Надо признать, Достоевский дает к подобному взгляду немало и повода, и материала; но в глазовском спектакле Подпольный раскрывает не столько трагическую, сколько комическую свою сторону, а уже через нее, от «противного» (буквально) и собственную драму. Он жалкий не только в том смысле, что его жалко - но и в том, что он смехотворен, ничтожен. Оперируя несложной атрибутикой, актер виртуозно, блестяще «ломает» эту комедию; аккомпанируя собственноручно (ну «затейник» же!) на гармони тремя мажорными аккордами, сам собой играя в т.н. «музыкальные стулья» (бегает вокруг стульев, и каждый раз, хотя он один, наедине с собой, едва успевает занять место, отбрасывая со следующим кругом по стулу), оставаясь заложником им самим придуманного и на себя «напяленного» амплуа.

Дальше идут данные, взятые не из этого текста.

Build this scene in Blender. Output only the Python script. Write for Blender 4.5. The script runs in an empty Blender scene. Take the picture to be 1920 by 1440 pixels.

Он, может, и желает казаться глубже и сложнее, чем есть - а выглядит забавным, фриковатым... но парадоксально в том и кроется его подлинная беда, его осознание и переживание своей ничтожности, никчемности... и тогда содержание купированного текста первой части прорастает без слов, но через эмоции героя в действии, в основном (и вполне тривиальном) сюжете; в достоевском Подпольном обнаруживаются задним числом - причем даже на уровне текста, прежде незамеченные! («я даже и насекомым не сумел сделаться...») - переклички с Кафкой (кстати, Салимзянов ставил Кафку и «Процесс» в Москву из Глазова привозили). Так амбивалентность характера персонажа резонирует с амбивалентностью одного из предметных символов в пространстве спектакля - висящей над дверью репродукцией картины Николая Ге (художник упоминается в тексте) «Что есть истина», полувыцветшей, сильно запыленной, тоже присутствующей и как знак отчасти иронический, почти саркастическая визуальная «ремарка» к псевдо-исповеди рассказчика, но и как указание на возможный выход из «подполья», из морока «досадных мотивов» и «скверных анекдотов».